“I know not whether Captain Landais will obey my orders, nor what the ministry will do with him if he comes. But I suspect that they may, by some of their concise operations, save the trouble of a court-martial.”
It subsequently appeared that Landais had previously been dismissed from the French service for insubordination. This fact was not known to Congress when he was assigned to the command of the Alliance. They simply knew that he was a Frenchman of illustrious family, of great pretensions, and who had been an officer in the French navy. Congress inconsiderately, in its anxiety to compliment France, placed him in a position which his eccentric passions totally disqualified him from filling.
Landais wrote to Dr. Franklin soliciting another command. In a very characteristic reply, dated March 12th, 1780, Dr. Franklin wrote:
“No one has ever learned the opinion I formed of you, from the inquiry made into your conduct. I kept it entirely to myself, I have not even hinted it in my letters to America, because I would not hazard giving any one a bias to your prejudice.
“By communicating a part of that opinion privately to you I can do no harm, for you may burn it. I should not give you the pain of reading it, if your demand did not make it necessary.
“I think you then, so imprudent, so litigious and quarrelsome a man, even with your best friends, that peace and good order, and consequently the quiet and regular subordination so necessary to success, are, where you preside, impossible. These are within my observation and apprehension. Your military operations I leave to more capable judges. If, therefore, I had twenty ships of war, I should not give one of them to Captain Landais. The same temper which excluded him from the French marine would weigh equally with me.”
It was one important object of Captain Jones to get prisoners, that by an exchange he might release the American prisoners who were suffering the most barbarous treatment in the prisons of England. He carried with him into the Texel, five hundred British captives. Franklin proposed to the British government to exchange them for an equal number of Americans. But the ministry refused. They sent a large number of men-of-war to watch the channel, and cruise off the Texel, quite confident that they should be able to capture the prisoners as soon as any attempt was made to transport them to France. For some time they refused to exchange American prisoners on any terms. They would surrender the French captives alone, in return for the English.
The sympathies of kind-hearted Captain Jones were deeply moved in behalf of the captive Americans. And yet his feelings would not allow him to retaliate in treating with inhumanity the British prisoners in his hands.

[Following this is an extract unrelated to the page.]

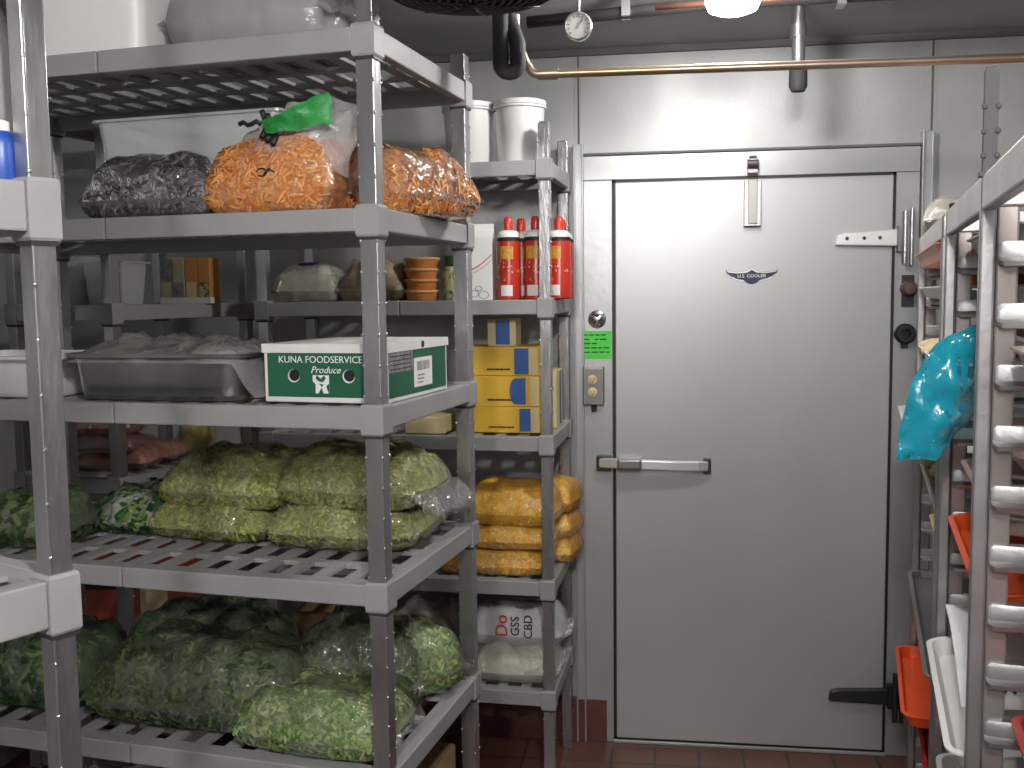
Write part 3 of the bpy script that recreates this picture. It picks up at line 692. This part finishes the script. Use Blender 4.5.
# second shelf: bottles, carton, tubs
def bottle(label, loc, first=[None]):
    if first[0]: return dup(first[0], loc, random.uniform(-25, 25), label)
    t = thing('sauce_bottle', label, 'bottle', loc, 0, 'red bottles on the back unit'); first[0] = t
    MB().lathe([(.033, 0), (.0365, .004), (.0365, .178), (.034, .187)], seg=28).build('bottle', M['red'], t, smooth='auto')
    b = MB(); b.lathe([(.0369, .181), (.0369, .190), (.034, .193)], seg=28); b.build('black_band', M['black'], t, smooth='auto')
    b = MB(); b.lathe([(.0345, .193), (.034, .204), (.026, .213), (.016, .215)], seg=28); b.build('white_shoulder', M['white'], t, smooth='auto')
    b = MB(); b.lathe([(.0145, .213), (.015, .235), (.0135, .25), (.009, .257), (.001, .258)], seg=20); b.build('cap', M['redcap'], t, smooth='auto')
    def wrap_patch(a0, a1, z0, z1, m, nm):
        b = MB(); n_ = 8
        b.loops([[(.0371*math.sin(R(a0+(a1-a0)*i/n_)), -.0371*math.cos(R(a0+(a1-a0)*i/n_)), z) for i in range(n_+1)] for z in (z0, z1)], closed=False)
        b.build(nm, m, t, smooth=True)
    wrap_patch(-38, 30, .125, .165, M['yelprint'], 'yellow_panel'); wrap_patch(-35, 25, .012, .045, M['whitecard'], 'white_panel')
    b = MB(); rn = random.Random(8)
    for k in range(16):
        a0 = rn.uniform(-70, 70); z = rn.uniform(.05, .12); w_ = rn.uniform(4, 14); h_ = rn.uniform(.003, .007)
        b.loops([[(.0372*math.sin(R(a0+w_*i/2)), -.0372*math.cos(R(a0+w_*i/2)), zz) for i in range(3)] for zz in (z, z+h_)], closed=False)
    b.build('label_flecks', M['cream'], t, smooth=True)
    return t
for lab, x, y in (('red sauce bottle next to the white milk carton', -.118, .045), ('red sauce bottle standing behind the front shelf post', -.033, .05), ('rightmost red sauce bottle in the front row', .034, .095),
                  ('red sauce bottle in second row behind the leftmost one', -.093, .125), ('red sauce bottle in second row, middle of the group', -.01, .13), ('red sauce bottle in the last row by the wall, left', -.06, .205), ('red sauce bottle in the last row by the wall, right', .027, .20)):
    bottle(lab, Dp_(x-.005, y, 1))
t = thing('milk_carton', 'white carton with red swoosh left of the red bottles', 'carton', Dp_(-.212, .06, 1), -2)
b = MB(); w = .039
b.loops([[(-w, -w, 0), (w, -w, 0), (w, w, 0), (-w, w, 0)], [(-w, -w, .195), (w, -w, .195), (w, w, .195), (-w, w, .195)], [(-w, -.003, .222), (w, -.003, .222), (w, .003, .222), (-w, .003, .222)], [(-w, -.003, .238), (w, -.003, .238), (w, .003, .238), (-w, .003, .238)]], True, True)
b.build('carton', M['white'], t, bevel=.0015)
b = MB()
b.loops([[(-w+.078*u, -w-.0006, .092+.05*u**1.6+d) for d in (-.002, .0025)] for u in [i/12 for i in range(13)]], closed=False); b.cur = 1
b.loops([[(-w+.078*u, -w-.0006, .08+.045*u**1.6+d) for d in (-.001, .001)] for u in [i/12 for i in range(13)]], closed=False)
for cx, cz, r in ((-.018, .02, .014), (.012, .016, .016), (-.004, .036, .01)):
    b.loops([[(cx+(r+d)*math.cos(a), -w-.0007, cz+(r+d)*.7*math.sin(a)) for d in (-.0012, .0012)] for a in [2*PI*i/20 for i in range(21)]], closed=False)
b.build('printed_swoosh', [M['redcap'], M['greyink']], t)
tubp = None
for k, lab in enumerate(('bottom one of the stacked orange tubs', 'second from bottom of the stacked orange tubs', 'third from bottom of the stacked orange tubs', 'topmost of the stacked orange tubs')):
    loc = Dp_(-.415, .08, 1, .0345*k)
    if tubp: dup(tubp, loc, 0, lab+' on back shelf'); continue
    tubp = thing('food_tub', lab+' on back shelf', 'tub', loc, 0, 'orange tubs on the back unit')
    MB().lathe([(.047, 0), (.049, .002), (.054, .027)], seg=28).build('cup', M['tub'], tubp, smooth='auto')
    MB().lathe([(.0575, .026), (.0585, .028), (.0585, .033), (.056, .0342)], seg=28).build('lid', mat('tub_lid', (.74, .40, .17), .35), tubp, smooth='auto')
t = thing('glass_jar', 'small jar with dark green cap right of orange tubs', 'jar', Dp_(-.315, .07, 1))
MB().lathe([(.026, 0), (.028, .004), (.028, .085), (.02, .105), (.018, .11)], seg=24).build('jar', M['label'], t, smooth='auto')
MB().lathe([(.021, .108), (.022, .112), (.022, .138), (.019, .142)], seg=24).build('cap', M['bottlegreen'], t, smooth='auto')
bag('food_bag', 'pale stuffed plastic bag left of the mushroom bag', 'bag of food', Dp_(-.80, .10, 1), DR, .22, .16, .12, 'pale', fm='filmhazy', flap=(.1, .1))
b = MB(); b.loops([[(x*k, y*k-.0, z) for x, y in rrect(.11, .06, .028)] for k, z in ((1, .0), (.96, .008), (.6, .012))], False, True)
tag(b.build('bag_clip', M['navy'], smooth=True), 'dark blue patch lying on the pale stuffed bag', 'clip', Dp_(-.79, .085, 1, .118), DR)
bag('mushroom_bag', 'clear bag of brown mushrooms left of orange tubs', 'bag of mushrooms', Dp_(-.575, .12, 1), DR, .23, .18, .12, 'tan', fm='filmlow', amp=.022, sc=26, flap=(.1, .05))
# third shelf: yellow boxes
def ybox(label, loc, rz, w, d, h, blue_x, rounded=False, small=False):
    t = thing('yellow_box', label, 'box', loc, rz, 'yellow food boxes')
    box(0, w, 0, d, 0, h).build('carton', M['yellow'] if not small else M['paleyel'], t, bevel=.002)
    b = MB(); b.box(w-.028 if not small else w-.012, w-.004, -.0006, 0, .003, h-.003); b.build('pale_edge', M['paleyel'], t)
    b = MB(); x0, x1 = blue_x
    if rounded:
        b.prism([(x1, .006), (x1, h-.006)]+[(x0+.012-.018*math.sin(a)-.0, h/2+(h/2-.008)*math.cos(a)) for a in [PI*i/10 for i in range(11)]], -.0012, -.0005)
    else: b.box(x0, x1, -.0012, -.0005, .005, h-.006)
    b.build('blue_panel', M['blue'], t)
    if not small:
        b = MB(); rn = random.Random(int(w*1000+loc[2]*100)); x = w*.30
        while x < w*.62: ww = rn.uniform(.005, .012); b.box(x, x+ww, -.0012, -.0005, h*.19, h*.25); x += ww+.0015
        b.build('printed_line', M['black'], t)
    return t
yb = Dp_(-.272, .07, 2)
ybox('yellow box with blue panel, bottom of the stack of three', (yb[0], yb[1], yb[2]), DR, .238, .16, .0835, (.172, .208))
ybox('yellow box with rounded blue panel, middle of the stack', (yb[0]-.003, yb[1], yb[2]+.0843), DR+.5, .240, .16, .098, (.150, .196), True)
ybox('yellow box with blue panel, third up in the stack', (yb[0]-.003, yb[1], yb[2]+.1831), DR, .236, .16, .093, (.160, .206))
ybox('small yellow and blue box standing on top of the yellow stack', (yb[0]+.07, yb[1]+.01, yb[2]+.2770), DR, .092, .09, .088, (.026, .072), small=True)
ybox('pale yellow box standing behind the front post, beside the stack', Dp_(.0, .2, 2), 90+DR, .13, .07, .19, (.07, .1), small=True)
box(-.065, .065, -.08, .08, 0, .055).build('food_carton', M['paleyel'], None, bevel=.003)
tag(bpy.data.objects['food_carton'], 'low pale yellow carton on third shelf, left of yellow boxes', 'box', Dp_(-.40, .1, 2), DR)
# fourth shelf: cheese bags
CB = 'clear bag of shredded yellow cheese, '
ck = dict(n=1100, ln=.018, w=.0035, flap=(.06, .06), amp=.009, sc=20, fm='filmlow')
bag('cheese_bag', CB+'bottom of the front stack', 'bag of cheese', Dp_(-.195, .145, 3), DR, .36, .24, .10, 'cheese', **ck)
bag('cheese_bag', CB+'second from bottom in the front stack', 'bag of cheese', Dp_(-.135, .13, 3, .09), DR+2, .29, .24, .085, 'cheese', **ck)
bag('cheese_bag', CB+'topmost of the front stack', 'bag of cheese', Dp_(-.13, .13, 3, .165), DR-2, .30, .24, .13, 'cheese', **ck)
for k, (lab, h) in enumerate((('bottom', .1), ('middle', .09), ('topmost', .105))):
    bag('cheese_bag', CB+lab+' of the rear stack behind the post', 'bag of cheese', Dp_(-.005, .30, 3, .085*k), 82+DR, .18, .12, h, 'cheese', n=300, ln=.018, w=.0035, flap=(.1, .1), fm='filmlow')
# fifth shelf: white bags
t = bag('printed_bag', 'white printed bag with red and black letters on lowest shelf', 'bag of food', Dp_(-.13, .19, 4, .10), DR, .31, .2, .13, 'pale', fm='filmhazy', flap=(.04, .12))
for c in t.children:
    if c.name.startswith('contents'): c.data.materials[0] = mat('white_bag_load', (.62, .62, .6), .6, 0, (.5, .5, .48), 10, .3, 20)
text('Do', .058, M['redcap'], t, face_front(-.04, -.104, .075, PI/2)); text('GSS', .04, M['black'], t, face_front(.005, -.105, .075, PI/2)); text('CBD', .04, M['black'], t, face_front(.048, -.104, .075, PI/2))
bag('food_bag', 'hazy bag of pale vegetables under the white printed bag', 'bag of food', Dp_(-.14, .16, 4), DR, .30, .25, .11, 'pale', fm='filmhazy', flap=(.05, .05))
bag('food_bag', 'hazy bag of pale cauliflower left of the printed bag', 'bag of food', Dp_(-.45, .17, 4), DR, .26, .24, .20, 'pale', fm='filmhazy', amp=.03, sc=18)
carton('brown cardboard box on the lowest back shelf at left', Dp_(-.76, .17, 4), DR, .26, .22, .19, M['card'])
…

They were generally poor and ignorant men. Not a few had been impressed into the service. They were not responsible for the cruelty of the government, over which they had no control. There was a large party in England totally opposed to this unrighteous war, and still more opposed to the barbarity with which the government was conducting it.
When it was proposed and carried in Parliament to employ the savages as the allies of Great Britain,—to hire the savages, with torch and tomahawk and scalping knife, in midnight assault, to burn the log-cabins and butcher the helpless women and children in their lonely homes, far away in the wilderness, hundreds of voices were raised in indignant remonstrance. The Earl of Chatham exclaimed, in the House of Lords, in one of the most eloquent and impassioned of addresses:
“I am astonished, I am shocked, to hear such principles confessed; to hear them avowed in this house or in this country. Were I an American, as I am an Englishman, I would never lay down my arms—never, never never.”